Energy firms’ licence conditions protect many vulnerable people from formal disconnection over the winter, but the End Fuel Poverty Coalition said transferring households on to PPMs, which require regular top-ups and charge for energy at a higher rate, often prompted people in debt to “self-disconnect”.

The body, which represents 60 organisations made up of anti-poverty charities, health campaigners, local authorities, unions and consumer organisations, said 20,000 households a month are currently being moved on to PPMs as energy firms seek to protect their revenues.

For cash-strapped households, being moved from a credit meter to a PPM can mean the difference between having heating, or not, as they suddenly find themselves having to pay upfront for energy with money they don’t have.

Earlier this month, Citizens Advice warned that it had seen more people unable to top up their prepayment meter in the first nine months of 2022 than it had in the whole of the previous three years combined.

The coalition is concerned that magistrates courts have been “rubber stamping” warrants to install PPMs, noting that freedom of information requests revealed 187,000 applications were made in the first six months of 2022, making it “difficult to believe” they were approved on a case-by-case basis.

The energy suppliers have been remotely switching smart meters from credit to pre-payment mode, and failing to follow due process including assessing households for vulnerabilities to ensure it was safe to install a PPM, the coalition said.

The industry has denied this, but more than 152,000 households with smart meters were switched remotely to more costly PPM plans by their energy supplier last year, according to recent figures from Ofgem, with 60,000 households switched in the past three months alone.

The End Fuel Poverty Coalition is advising customers who are contacted by their energy supplier about a PPM installation to talk to the Good Law Project, which is looking to challenge the transfers.

It called on the government and Ofgem to ban switching customers to a PPM under warrant without “active, informed, consumer consent”.

Ruth London of Fuel Poverty Action said: “Imposition of a pre-payment meter is disconnection by the back door. When you can’t top up the meter everything clicks off, regardless of whether you are old, ill, or have a newborn baby.

“Pre-payment should be a voluntary option. Imposing it is violent, and in the present situation it is likely to swell the numbers of excess winter deaths.”
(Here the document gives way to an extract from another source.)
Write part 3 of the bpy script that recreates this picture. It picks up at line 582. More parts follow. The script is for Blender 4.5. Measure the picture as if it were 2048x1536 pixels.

Jo Maugham, executive director of the Good Law Project, said: “Utility companies are repeatedly failing their supplier obligations and the customer safeguards that are in place, and are applying to the already overstretched courts for tens of thousands of warrants a month to force their way into people’s homes to fit pre-payment meters. This is unacceptable and we are exploring legal routes to put a stop to it.”

Energy UK, which represents the energy firms, said suppliers are required to have exhausted all other options and followed a series of checks before installing a prepayment meter by warrant.

“Prepayment meters have been a way of helping customers monitor and budget for their energy usage but suppliers are very aware of the challenges millions of customers are facing right now. There are difficult decisions around indebted customers as suppliers are also required to try and prevent them falling further into arrears and given that any increase in bad debt will ultimately have to be recouped from customers’ bills.”